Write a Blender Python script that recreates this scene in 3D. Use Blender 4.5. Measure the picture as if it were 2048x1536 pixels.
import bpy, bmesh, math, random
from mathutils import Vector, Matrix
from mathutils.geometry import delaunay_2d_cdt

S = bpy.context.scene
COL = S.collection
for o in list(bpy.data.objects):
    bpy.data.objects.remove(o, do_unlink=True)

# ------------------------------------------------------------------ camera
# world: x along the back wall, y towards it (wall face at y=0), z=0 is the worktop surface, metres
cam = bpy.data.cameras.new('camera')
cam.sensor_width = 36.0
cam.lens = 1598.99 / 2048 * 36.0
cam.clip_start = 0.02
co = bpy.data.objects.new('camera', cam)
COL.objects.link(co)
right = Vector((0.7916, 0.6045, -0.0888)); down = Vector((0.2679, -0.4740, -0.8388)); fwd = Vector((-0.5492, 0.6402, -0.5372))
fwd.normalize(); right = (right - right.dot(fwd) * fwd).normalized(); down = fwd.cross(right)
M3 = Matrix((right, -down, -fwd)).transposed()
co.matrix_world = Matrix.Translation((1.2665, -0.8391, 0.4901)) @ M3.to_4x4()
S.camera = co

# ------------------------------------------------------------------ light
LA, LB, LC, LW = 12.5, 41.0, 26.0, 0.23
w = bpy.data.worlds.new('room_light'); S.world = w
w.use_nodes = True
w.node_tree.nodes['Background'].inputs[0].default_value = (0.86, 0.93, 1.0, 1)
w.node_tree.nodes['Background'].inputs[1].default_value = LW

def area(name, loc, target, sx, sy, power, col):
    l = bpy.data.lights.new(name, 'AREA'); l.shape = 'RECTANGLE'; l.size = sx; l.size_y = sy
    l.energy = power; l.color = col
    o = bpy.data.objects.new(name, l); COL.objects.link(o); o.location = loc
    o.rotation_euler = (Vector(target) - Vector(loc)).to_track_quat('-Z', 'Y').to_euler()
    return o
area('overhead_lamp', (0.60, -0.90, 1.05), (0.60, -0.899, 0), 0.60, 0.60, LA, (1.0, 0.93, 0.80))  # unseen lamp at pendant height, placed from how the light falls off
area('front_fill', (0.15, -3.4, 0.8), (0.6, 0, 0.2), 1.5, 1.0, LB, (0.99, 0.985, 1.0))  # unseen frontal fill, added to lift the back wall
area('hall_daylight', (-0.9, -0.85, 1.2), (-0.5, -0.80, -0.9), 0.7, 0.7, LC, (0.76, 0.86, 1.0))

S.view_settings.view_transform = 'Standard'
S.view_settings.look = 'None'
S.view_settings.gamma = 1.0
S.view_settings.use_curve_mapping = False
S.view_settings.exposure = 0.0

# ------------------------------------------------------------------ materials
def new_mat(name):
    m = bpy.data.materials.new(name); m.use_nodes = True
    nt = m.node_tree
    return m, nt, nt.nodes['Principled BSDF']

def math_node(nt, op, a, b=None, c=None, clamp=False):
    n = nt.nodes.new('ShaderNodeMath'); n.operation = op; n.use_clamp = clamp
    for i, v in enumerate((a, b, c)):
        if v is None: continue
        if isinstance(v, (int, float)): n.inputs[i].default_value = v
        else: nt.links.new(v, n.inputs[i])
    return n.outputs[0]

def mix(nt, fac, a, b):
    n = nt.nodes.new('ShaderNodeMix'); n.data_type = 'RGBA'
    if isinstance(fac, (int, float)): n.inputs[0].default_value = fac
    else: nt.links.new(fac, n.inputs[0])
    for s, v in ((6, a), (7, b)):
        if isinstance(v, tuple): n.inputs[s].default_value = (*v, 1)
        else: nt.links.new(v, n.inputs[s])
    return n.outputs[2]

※

Pick out, from the lines above, every one that contains the string "scene".

Write a Blender Python script that recreates this scene in 3D. Use Blender 4.5. Measure the picture as if it were 2048x1536 pixels.
S = bpy.context.scene